AIM.
Leaving out all pictures, copy exactly the lines from the one containing "What Blender Python" down to the one containing "scene.camera = cam", both of them included.

Rows from a 3D scene dataset:
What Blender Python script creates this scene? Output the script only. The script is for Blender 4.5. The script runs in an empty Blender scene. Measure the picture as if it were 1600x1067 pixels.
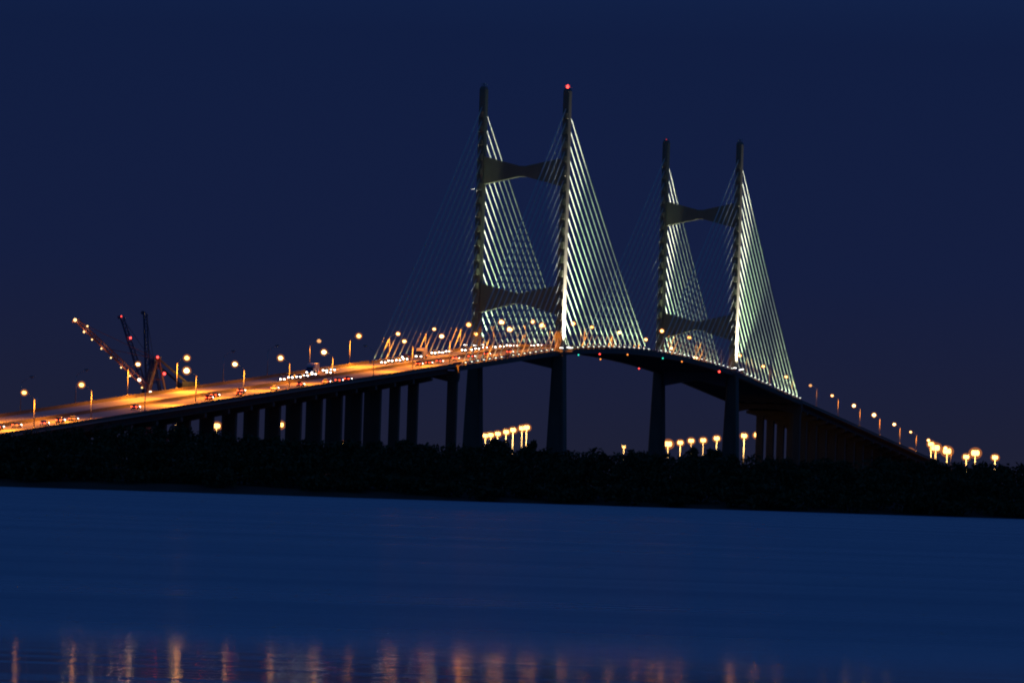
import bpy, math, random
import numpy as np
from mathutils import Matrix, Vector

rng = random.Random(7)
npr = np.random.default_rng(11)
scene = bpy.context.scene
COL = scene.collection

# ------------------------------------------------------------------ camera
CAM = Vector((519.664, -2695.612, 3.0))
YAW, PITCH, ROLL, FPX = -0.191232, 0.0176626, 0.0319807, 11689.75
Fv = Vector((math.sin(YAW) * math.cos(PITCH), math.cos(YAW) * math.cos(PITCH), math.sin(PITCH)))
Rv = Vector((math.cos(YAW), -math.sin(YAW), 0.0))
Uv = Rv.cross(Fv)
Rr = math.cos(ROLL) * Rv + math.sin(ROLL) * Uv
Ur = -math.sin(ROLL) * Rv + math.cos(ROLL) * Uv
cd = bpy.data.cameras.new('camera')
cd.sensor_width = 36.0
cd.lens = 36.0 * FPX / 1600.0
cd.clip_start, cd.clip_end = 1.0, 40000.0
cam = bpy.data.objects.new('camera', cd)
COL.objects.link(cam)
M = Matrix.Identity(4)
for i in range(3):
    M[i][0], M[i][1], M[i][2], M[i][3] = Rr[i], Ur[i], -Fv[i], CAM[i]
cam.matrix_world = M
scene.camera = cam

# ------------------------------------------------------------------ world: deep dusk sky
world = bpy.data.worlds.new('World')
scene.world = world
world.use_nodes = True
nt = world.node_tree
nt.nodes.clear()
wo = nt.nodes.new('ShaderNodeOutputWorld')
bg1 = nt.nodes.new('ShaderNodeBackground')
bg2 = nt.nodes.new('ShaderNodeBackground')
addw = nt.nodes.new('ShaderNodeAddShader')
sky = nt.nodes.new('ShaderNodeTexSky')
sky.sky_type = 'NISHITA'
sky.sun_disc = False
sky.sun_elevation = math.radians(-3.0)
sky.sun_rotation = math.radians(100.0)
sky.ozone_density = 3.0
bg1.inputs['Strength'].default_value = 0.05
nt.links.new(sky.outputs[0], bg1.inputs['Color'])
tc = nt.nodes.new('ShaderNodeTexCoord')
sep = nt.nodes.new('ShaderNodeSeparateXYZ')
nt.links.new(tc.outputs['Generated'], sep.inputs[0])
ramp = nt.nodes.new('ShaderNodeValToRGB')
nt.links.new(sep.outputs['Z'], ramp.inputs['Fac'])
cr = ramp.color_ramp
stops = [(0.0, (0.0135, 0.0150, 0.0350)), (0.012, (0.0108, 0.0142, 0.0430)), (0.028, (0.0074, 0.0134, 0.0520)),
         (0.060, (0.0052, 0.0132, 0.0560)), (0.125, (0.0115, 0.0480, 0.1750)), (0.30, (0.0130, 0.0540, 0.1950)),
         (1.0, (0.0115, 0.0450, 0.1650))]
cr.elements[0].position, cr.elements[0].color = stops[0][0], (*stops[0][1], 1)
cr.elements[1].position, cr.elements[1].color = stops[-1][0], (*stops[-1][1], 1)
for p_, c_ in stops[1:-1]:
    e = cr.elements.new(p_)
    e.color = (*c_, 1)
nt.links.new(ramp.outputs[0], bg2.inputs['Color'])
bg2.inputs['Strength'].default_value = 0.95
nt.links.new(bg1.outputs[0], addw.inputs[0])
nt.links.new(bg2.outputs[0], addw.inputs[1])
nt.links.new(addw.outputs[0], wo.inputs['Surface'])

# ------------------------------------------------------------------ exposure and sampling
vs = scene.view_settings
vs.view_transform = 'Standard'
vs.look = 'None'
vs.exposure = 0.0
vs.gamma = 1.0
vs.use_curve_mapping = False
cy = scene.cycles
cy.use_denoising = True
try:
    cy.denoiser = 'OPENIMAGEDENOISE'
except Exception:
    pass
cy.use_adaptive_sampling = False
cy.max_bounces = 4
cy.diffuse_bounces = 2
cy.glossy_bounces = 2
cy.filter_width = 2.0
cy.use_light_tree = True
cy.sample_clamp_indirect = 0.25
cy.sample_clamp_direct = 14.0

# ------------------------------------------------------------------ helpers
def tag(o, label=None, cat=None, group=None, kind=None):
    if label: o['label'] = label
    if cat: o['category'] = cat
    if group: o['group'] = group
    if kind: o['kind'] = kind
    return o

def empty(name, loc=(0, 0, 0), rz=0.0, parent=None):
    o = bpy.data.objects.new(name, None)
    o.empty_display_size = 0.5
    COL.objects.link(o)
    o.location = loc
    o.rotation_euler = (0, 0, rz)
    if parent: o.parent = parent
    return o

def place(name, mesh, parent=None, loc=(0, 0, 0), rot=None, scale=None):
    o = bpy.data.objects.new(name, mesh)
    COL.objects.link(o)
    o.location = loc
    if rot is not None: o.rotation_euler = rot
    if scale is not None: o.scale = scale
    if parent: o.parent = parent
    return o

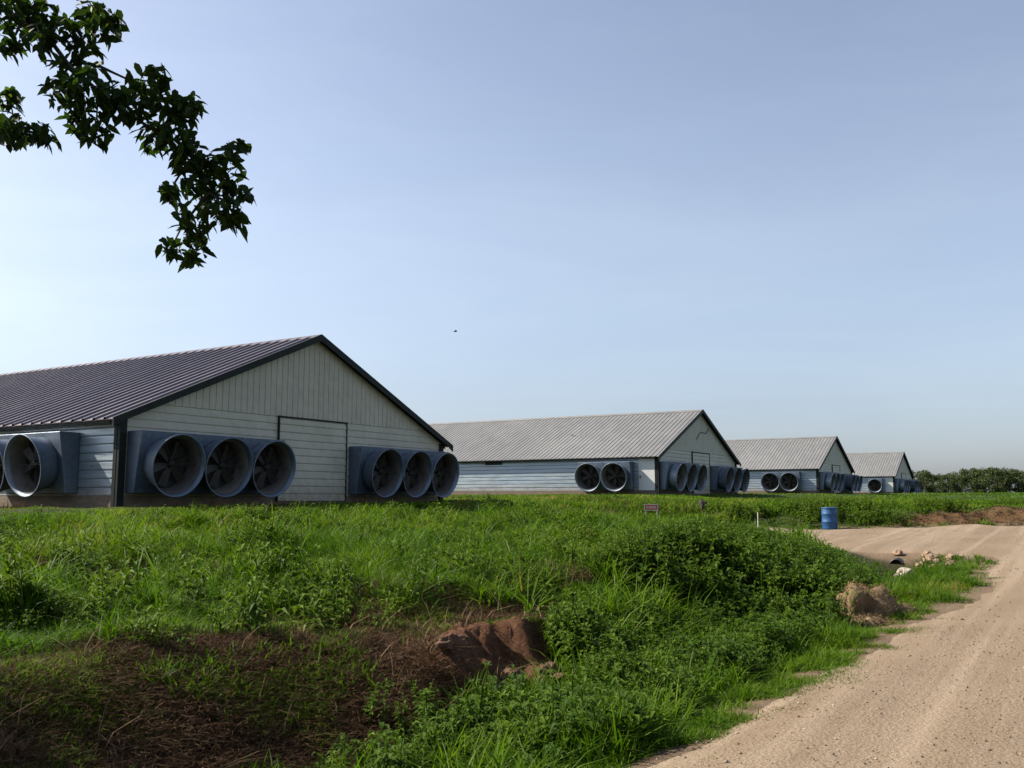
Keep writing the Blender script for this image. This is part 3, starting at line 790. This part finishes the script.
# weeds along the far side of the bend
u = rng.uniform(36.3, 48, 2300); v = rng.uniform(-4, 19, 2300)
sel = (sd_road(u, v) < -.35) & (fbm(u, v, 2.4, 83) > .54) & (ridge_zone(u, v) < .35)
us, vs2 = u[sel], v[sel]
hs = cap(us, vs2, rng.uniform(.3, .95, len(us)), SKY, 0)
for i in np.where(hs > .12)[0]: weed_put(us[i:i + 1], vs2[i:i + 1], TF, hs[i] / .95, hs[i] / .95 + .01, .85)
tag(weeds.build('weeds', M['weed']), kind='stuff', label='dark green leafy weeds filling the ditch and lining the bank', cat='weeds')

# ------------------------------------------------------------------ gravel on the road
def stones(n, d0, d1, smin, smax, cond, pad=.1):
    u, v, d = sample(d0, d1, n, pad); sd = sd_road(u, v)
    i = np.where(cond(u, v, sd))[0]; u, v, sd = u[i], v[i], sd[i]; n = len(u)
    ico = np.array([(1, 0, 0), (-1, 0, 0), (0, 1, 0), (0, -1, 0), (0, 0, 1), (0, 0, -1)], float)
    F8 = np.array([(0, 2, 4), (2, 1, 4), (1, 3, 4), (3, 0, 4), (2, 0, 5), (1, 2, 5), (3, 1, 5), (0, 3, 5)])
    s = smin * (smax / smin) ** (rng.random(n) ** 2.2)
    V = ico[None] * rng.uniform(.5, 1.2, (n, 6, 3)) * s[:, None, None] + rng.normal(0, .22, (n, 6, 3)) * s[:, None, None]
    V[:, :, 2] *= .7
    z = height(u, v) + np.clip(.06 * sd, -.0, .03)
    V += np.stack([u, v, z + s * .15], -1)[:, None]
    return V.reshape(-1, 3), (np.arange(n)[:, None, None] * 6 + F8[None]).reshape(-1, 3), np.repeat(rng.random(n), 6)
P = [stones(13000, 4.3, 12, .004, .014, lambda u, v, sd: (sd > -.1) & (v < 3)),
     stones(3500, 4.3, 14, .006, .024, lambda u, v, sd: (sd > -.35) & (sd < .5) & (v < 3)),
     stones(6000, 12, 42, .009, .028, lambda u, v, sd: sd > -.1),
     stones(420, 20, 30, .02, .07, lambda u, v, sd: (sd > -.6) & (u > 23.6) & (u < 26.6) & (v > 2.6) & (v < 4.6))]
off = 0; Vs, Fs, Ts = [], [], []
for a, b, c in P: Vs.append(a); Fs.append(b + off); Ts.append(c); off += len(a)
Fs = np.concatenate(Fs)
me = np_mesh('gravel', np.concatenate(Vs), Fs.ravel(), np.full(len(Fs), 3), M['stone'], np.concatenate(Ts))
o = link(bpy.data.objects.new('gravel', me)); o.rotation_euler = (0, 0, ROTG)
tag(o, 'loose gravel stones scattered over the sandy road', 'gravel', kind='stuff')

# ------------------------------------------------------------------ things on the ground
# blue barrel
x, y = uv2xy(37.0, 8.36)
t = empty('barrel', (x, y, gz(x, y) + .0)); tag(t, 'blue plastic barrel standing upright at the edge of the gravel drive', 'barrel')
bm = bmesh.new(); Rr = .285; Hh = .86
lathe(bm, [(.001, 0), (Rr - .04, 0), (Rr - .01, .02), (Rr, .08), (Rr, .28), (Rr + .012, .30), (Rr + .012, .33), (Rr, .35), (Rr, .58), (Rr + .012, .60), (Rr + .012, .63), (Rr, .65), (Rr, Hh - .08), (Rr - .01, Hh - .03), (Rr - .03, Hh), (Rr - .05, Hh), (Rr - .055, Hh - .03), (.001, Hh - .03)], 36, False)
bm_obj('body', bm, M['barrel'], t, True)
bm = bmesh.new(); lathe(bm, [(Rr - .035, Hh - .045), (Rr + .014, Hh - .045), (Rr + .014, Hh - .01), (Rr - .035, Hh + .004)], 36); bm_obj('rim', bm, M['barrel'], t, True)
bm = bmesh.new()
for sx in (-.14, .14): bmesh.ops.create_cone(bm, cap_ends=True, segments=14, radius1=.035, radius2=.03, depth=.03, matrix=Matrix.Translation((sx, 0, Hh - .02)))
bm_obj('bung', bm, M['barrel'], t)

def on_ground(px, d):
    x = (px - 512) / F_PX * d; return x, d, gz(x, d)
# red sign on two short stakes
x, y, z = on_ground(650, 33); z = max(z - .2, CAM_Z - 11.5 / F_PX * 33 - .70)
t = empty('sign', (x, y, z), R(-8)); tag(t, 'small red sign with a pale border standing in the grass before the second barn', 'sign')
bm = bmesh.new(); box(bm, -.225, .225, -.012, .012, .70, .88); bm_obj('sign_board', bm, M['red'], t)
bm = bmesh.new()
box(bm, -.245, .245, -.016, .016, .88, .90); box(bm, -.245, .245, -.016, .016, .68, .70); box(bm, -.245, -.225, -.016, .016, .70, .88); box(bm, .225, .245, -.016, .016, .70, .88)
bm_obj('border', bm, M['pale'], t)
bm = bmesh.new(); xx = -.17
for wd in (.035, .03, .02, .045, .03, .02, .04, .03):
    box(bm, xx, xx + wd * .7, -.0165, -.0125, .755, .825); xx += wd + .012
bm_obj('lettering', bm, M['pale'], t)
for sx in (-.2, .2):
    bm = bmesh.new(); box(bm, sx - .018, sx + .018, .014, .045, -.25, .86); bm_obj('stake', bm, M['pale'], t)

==

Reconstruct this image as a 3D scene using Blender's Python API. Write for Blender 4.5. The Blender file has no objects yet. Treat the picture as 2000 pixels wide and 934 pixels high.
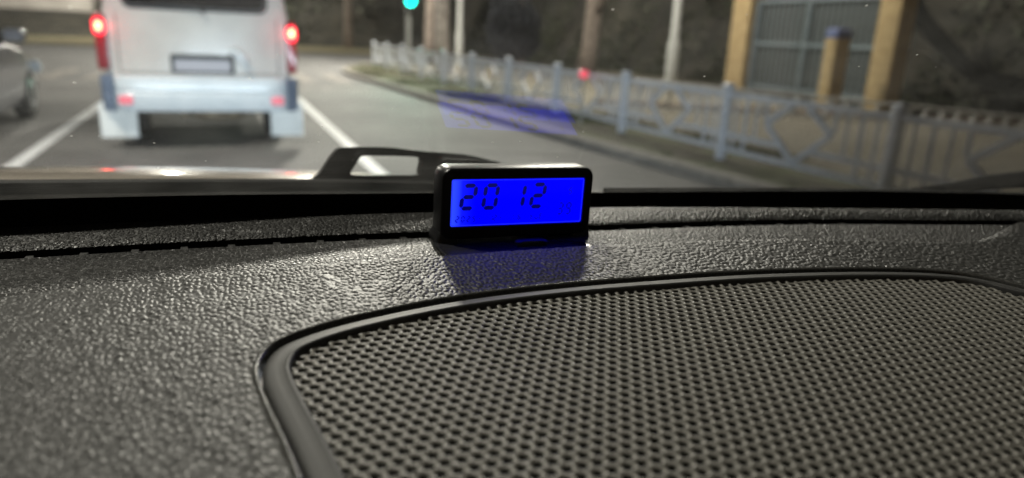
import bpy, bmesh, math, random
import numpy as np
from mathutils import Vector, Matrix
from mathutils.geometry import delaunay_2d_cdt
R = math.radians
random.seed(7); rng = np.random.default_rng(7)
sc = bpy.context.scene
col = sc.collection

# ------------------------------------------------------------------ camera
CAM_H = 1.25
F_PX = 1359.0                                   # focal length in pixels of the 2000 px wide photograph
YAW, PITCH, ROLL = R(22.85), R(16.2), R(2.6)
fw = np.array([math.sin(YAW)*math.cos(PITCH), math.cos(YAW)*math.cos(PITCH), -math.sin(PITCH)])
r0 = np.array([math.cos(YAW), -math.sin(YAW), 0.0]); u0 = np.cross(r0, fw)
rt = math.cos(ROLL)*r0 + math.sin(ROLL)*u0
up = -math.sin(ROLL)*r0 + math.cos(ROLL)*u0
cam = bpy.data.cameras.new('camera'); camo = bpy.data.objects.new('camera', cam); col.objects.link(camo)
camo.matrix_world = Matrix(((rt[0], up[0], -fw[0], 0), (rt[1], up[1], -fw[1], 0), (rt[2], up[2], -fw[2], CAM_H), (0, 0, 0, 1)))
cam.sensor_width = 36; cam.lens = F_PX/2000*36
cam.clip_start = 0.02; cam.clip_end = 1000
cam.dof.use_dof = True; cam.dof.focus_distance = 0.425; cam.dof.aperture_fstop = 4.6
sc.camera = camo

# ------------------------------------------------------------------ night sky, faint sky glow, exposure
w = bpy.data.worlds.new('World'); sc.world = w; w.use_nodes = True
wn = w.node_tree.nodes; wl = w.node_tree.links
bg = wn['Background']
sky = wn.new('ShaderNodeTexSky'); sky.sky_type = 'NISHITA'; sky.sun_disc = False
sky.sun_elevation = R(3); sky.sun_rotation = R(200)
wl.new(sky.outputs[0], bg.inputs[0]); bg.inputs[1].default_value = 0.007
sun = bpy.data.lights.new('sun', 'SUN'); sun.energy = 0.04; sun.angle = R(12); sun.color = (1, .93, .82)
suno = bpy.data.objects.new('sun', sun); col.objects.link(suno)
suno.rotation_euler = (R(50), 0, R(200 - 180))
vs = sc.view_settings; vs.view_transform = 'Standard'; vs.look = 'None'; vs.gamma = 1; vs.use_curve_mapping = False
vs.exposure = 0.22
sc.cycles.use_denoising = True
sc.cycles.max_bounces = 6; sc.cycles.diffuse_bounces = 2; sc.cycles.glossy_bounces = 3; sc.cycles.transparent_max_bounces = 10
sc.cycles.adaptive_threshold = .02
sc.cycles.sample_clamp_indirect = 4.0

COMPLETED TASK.
What Blender Python script creates this scene? Output the script only. The script is for Blender 4.5. The script runs in an empty Blender scene. Measure the picture as if it were 1600x1067 pixels.
import bpy, math, random
import numpy as np
from mathutils import Matrix, Vector

rng = random.Random(7)
npr = np.random.default_rng(11)
scene = bpy.context.scene
COL = scene.collection

# ------------------------------------------------------------------ camera
CAM = Vector((519.664, -2695.612, 3.0))
YAW, PITCH, ROLL, FPX = -0.191232, 0.0176626, 0.0319807, 11689.75
Fv = Vector((math.sin(YAW) * math.cos(PITCH), math.cos(YAW) * math.cos(PITCH), math.sin(PITCH)))
Rv = Vector((math.cos(YAW), -math.sin(YAW), 0.0))
Uv = Rv.cross(Fv)
Rr = math.cos(ROLL) * Rv + math.sin(ROLL) * Uv
Ur = -math.sin(ROLL) * Rv + math.cos(ROLL) * Uv
cd = bpy.data.cameras.new('camera')
cd.sensor_width = 36.0
cd.lens = 36.0 * FPX / 1600.0
cd.clip_start, cd.clip_end = 1.0, 40000.0
cam = bpy.data.objects.new('camera', cd)
COL.objects.link(cam)
M = Matrix.Identity(4)
for i in range(3):
    M[i][0], M[i][1], M[i][2], M[i][3] = Rr[i], Ur[i], -Fv[i], CAM[i]
cam.matrix_world = M
scene.camera = cam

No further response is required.